A reading that is often included in philosophy readers might help illustrate the answer. It is an essay by Rita C. Manning titled “Just Caring.” The Ethics of Care is often a section in contemporary ethics readers. The idea is that caring should be a value we have and should inform the way we relate to others. So far, so good. But look at what this author says in the first paragraph of the reading: “I see this disposition to care as nourished by a spiritual awareness similar to the awareness argued for by proponents of the women’s spirituality movement. As Starhawk describes this awareness: “Immanent justice rests on the first principle of magic: All things are interconnected. All is relationship. Perhaps the ultimate ethics of immanence is to choose to make that relationship one of love . . .; love for all the eternally self-creating world.”

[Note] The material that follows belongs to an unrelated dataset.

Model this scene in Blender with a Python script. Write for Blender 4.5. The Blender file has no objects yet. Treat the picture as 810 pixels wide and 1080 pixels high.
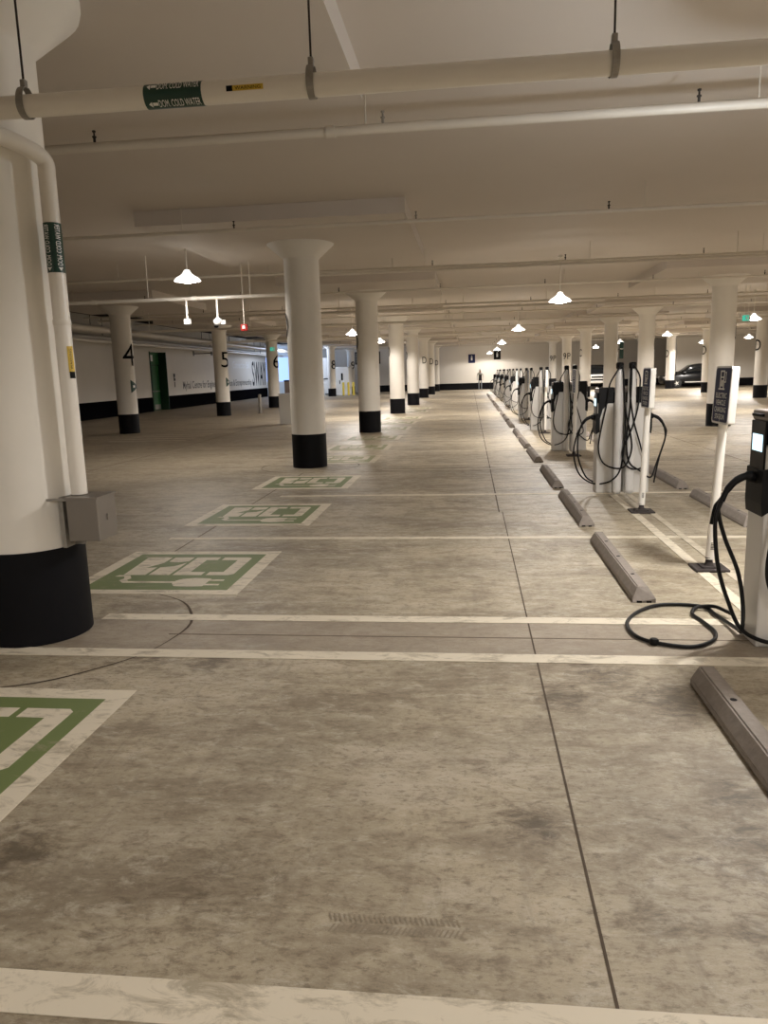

Starhawk is a proponent of neopaganism and ecofeminism. Using her ideas and advancing them as true is like using any other religion in a secular university. They can be mentioned but not taught as true.
Notice that Manning sees how her ethic of care presupposes the ideas of magic and an eternally self-creating world. Her ethical theory is only true if it is indeed true that the world is eternally self-creating. Magic and feminist spirituality, according to Manning, presuppose that it is. That is the real question. She sees that it is opposed, at the fundamental level, to God the Creator.
Parents, students, donors, and state legislators, should a secular university teach spirituality? Should it teach a spirituality that is tied to the belief that the world is self-creating? Itis important to know where these ideas come from.